The TY-E 2.2 electric trials bike put on displays of its performance that spoke to the possibilities electrics have for indoor-based motorsport and mobility entertainment.
Yamaha Motor's microsite for the Japan Mobility Show 2023

Message from the Editor
The primarily car-oriented Tokyo Motor Show was rebranded and reborn as the Japan Mobility Show this year, going beyond the automotive industry alone to draw a variety of companies to exhibit and present visitors with a look at what life could look like in the future. For example, a food manufacturer was serving coffee to visitors made from beans that had been roasted using hydrogen as a heat source. At the Yamaha booth, we teamed up with Yamaha Corporation to treat visitors to a vibrant vision of the future not just with mobility displays but also automatic musical instrument performances, stage shows, and more.

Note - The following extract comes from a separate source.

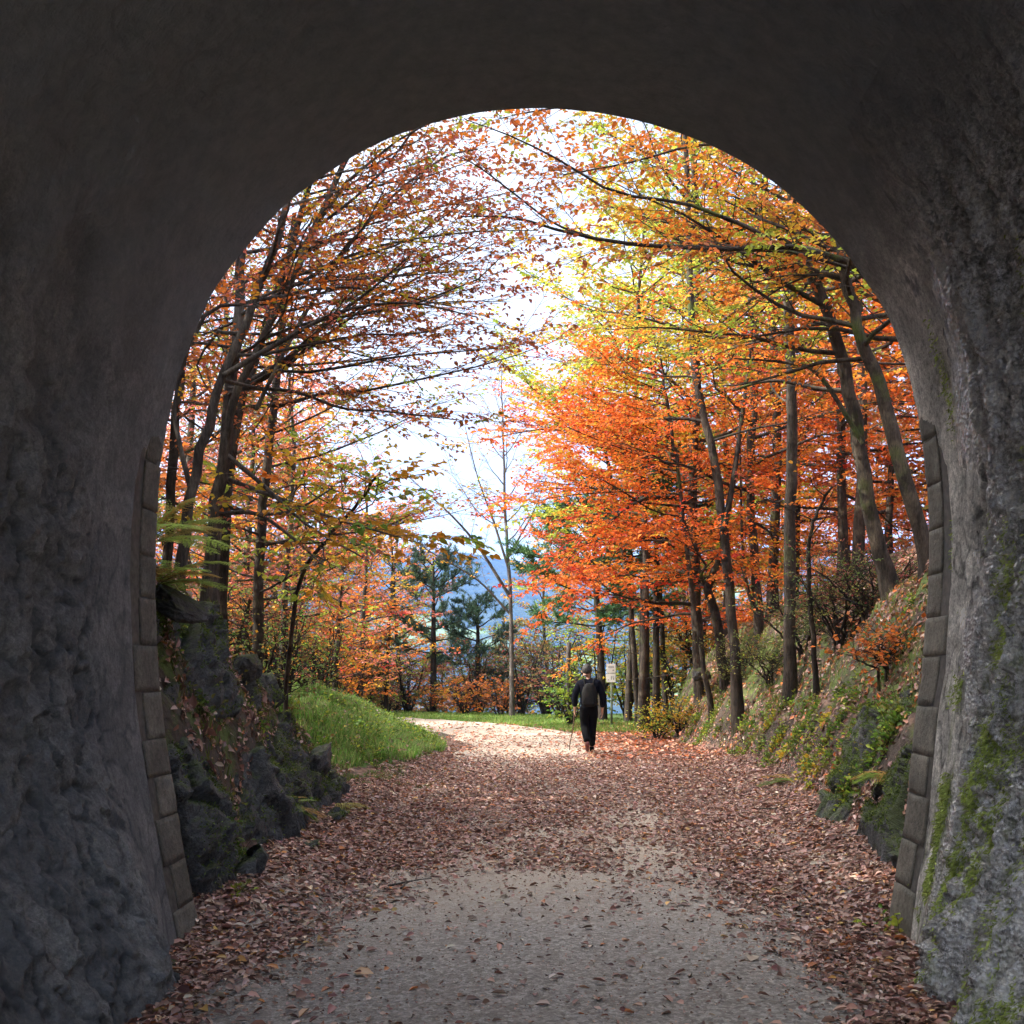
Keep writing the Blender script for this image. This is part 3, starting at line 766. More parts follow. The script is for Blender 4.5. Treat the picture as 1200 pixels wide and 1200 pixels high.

I definitely felt the future from how both Yamahas likened mobility and musical instruments to being "lifetime companions." The word "companion" brings to mind living things, but in the future as technology advances, machines will probably also be able to pick up our intentions, move more smoothly, and eventually take on more of a lifelike presence. At the shows put on at the Yamaha booth, it was like getting a peek at the future when I saw MOTOROiD 2 moving in step with the dancers, almost like an owner and their faithful pet.